Martian snow not as alien as you might think

You wouldn’t think of snow on Mars. It’s plenty cold enough, the problem is Mars is so dry it makes the most arid desert on earth look like a swamp. But that’s what apparently happens in deep Martian winter and the snow is diverse:

Nat Geo— Previous data from NASA’s Phoenix mission revealed snow falling near the red planet’s north pole as the seasons turned from summer to fall. At the time the air was relatively warm, so those ice crystals were most likely made from water, scientists say.

But when temperatures drop in winter to -193 degrees Fahrenheit (-125 degrees Celsius), it gets cold enough for carbon dioxide in the Martian atmosphere to freeze, creating clouds of dry ice that can reach from the poles to halfway to the equator.

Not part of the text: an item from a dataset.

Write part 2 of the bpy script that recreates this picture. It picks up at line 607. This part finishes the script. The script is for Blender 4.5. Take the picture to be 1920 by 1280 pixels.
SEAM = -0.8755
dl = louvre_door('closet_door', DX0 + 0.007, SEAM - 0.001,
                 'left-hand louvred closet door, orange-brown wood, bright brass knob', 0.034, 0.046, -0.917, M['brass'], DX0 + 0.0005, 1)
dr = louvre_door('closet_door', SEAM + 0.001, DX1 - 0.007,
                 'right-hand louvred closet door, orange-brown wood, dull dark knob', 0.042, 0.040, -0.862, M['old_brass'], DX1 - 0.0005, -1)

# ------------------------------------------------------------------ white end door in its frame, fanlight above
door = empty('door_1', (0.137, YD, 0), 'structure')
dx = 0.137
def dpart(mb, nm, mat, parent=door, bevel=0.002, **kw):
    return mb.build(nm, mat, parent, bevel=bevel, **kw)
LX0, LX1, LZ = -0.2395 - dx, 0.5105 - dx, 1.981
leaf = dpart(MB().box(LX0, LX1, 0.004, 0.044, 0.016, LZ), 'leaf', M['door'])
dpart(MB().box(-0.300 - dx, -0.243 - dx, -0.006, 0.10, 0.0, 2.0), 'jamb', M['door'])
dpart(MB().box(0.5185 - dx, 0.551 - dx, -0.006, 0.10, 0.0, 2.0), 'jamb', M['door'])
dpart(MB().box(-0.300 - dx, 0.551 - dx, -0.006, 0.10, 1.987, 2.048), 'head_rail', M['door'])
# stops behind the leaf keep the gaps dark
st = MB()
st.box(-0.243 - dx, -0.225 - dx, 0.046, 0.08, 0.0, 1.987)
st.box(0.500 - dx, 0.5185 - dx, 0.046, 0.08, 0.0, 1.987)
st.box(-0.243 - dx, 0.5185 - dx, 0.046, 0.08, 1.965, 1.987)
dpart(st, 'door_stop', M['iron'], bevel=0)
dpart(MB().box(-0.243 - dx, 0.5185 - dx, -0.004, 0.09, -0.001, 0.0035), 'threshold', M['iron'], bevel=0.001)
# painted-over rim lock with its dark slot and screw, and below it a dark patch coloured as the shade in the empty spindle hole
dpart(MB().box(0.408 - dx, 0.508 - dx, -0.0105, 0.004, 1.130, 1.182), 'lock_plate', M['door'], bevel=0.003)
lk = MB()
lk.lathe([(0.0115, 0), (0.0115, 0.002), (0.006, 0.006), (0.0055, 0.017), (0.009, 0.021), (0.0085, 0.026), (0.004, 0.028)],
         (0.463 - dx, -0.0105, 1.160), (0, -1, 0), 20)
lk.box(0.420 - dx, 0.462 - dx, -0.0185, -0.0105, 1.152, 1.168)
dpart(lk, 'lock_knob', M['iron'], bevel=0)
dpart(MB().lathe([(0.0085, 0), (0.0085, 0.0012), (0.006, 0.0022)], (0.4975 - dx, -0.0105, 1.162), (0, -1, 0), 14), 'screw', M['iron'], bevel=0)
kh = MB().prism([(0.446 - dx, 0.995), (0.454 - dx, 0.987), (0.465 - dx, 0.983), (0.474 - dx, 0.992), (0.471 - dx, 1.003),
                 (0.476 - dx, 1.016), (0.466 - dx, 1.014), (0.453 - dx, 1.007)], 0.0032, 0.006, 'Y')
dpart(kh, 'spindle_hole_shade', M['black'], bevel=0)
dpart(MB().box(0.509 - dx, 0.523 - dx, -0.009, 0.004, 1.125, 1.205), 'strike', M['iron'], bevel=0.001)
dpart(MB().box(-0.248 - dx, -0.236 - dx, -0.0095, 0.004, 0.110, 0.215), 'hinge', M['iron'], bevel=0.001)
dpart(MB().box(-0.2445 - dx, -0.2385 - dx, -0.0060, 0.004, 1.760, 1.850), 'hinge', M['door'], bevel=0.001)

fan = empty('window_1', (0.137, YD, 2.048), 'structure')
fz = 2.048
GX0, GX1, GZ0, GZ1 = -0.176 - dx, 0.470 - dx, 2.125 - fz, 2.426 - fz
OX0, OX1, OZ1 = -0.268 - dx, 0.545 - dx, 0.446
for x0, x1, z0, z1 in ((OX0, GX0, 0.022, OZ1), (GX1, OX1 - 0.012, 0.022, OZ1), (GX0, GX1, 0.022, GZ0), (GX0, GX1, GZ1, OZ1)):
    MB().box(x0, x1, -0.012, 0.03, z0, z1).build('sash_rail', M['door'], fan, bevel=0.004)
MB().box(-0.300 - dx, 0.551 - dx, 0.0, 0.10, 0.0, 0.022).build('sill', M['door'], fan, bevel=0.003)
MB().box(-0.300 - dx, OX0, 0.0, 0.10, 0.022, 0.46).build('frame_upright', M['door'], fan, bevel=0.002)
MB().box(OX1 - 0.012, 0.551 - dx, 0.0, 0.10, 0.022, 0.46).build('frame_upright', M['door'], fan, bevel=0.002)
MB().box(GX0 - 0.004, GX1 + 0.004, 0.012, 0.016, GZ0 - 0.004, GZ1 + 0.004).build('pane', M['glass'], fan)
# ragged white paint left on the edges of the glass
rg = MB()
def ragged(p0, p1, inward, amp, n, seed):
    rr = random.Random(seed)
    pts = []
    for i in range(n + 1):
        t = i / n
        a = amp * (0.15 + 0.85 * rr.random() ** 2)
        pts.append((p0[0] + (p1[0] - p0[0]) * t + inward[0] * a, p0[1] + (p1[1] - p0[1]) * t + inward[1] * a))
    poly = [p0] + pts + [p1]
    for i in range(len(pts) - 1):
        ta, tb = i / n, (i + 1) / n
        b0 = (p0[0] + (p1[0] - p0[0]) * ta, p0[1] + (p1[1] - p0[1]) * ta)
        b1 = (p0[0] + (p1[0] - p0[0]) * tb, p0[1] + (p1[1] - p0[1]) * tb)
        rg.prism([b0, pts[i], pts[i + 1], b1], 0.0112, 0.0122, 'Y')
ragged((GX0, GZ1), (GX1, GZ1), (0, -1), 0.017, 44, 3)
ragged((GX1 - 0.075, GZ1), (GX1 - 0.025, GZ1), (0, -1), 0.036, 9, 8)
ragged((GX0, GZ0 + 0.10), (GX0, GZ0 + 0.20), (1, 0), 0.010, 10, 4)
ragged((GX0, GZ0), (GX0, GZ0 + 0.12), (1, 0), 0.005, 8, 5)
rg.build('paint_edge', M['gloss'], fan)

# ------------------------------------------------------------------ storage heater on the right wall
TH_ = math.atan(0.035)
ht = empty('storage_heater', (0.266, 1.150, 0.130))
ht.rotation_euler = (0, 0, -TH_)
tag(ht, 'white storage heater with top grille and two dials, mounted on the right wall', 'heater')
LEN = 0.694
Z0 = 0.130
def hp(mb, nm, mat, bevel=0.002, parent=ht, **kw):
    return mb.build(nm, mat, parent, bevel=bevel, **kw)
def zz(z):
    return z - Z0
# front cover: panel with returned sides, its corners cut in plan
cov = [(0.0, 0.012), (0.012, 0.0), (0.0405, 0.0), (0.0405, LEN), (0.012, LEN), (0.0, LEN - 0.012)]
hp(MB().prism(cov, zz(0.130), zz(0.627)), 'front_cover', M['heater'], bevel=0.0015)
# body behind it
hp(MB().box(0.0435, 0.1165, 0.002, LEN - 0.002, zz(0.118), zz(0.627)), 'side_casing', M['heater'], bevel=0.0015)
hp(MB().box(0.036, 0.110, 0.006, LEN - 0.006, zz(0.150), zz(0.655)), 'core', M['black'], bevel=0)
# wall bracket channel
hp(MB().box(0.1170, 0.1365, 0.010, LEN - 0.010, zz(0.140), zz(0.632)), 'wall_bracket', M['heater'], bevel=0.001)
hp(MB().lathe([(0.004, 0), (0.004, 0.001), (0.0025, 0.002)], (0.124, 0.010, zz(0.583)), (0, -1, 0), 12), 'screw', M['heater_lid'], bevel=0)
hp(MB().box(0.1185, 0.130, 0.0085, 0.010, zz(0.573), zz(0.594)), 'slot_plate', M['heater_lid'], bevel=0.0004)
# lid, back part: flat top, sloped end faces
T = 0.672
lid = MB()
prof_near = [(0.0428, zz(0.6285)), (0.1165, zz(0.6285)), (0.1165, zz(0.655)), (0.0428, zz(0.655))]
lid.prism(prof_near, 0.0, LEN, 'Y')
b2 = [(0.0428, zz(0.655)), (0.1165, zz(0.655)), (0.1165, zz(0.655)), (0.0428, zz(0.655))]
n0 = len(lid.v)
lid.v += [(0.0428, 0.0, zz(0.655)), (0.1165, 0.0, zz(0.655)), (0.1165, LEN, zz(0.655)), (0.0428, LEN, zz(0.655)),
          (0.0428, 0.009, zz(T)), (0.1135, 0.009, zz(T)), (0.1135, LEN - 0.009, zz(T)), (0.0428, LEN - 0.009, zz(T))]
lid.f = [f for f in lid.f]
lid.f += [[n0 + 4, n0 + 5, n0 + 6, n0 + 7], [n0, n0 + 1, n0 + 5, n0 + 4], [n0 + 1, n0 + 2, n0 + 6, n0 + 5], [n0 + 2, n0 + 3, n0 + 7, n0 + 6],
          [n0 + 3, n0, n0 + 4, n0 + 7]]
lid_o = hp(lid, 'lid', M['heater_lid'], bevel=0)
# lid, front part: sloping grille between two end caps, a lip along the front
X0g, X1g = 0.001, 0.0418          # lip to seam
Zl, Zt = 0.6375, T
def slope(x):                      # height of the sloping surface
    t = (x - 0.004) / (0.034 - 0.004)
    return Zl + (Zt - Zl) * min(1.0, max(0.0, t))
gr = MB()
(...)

It’s more like icy fog than snow. The water ice and CO2 flakes are the size of a healthy red blood cell. But we have some experience with this closer to home. No surprise, it happens most often in the Mars like place. The Antarctic diamond dust.


  1. sheila says

    Wonderful! The poetry of reality indeed. I’d never heard of this, and now I’m sure it’ll find its way into a story sometime.

    Thank you!

  2. StevoR says

    Great article and news – cheers.

    Poetic indeed, wonder when (if?) Humans will ever get to see and experience the snows of Mars in person?

    (Thinks to self : Isn’t that an Arthur C. Clarke non-fiction book title?)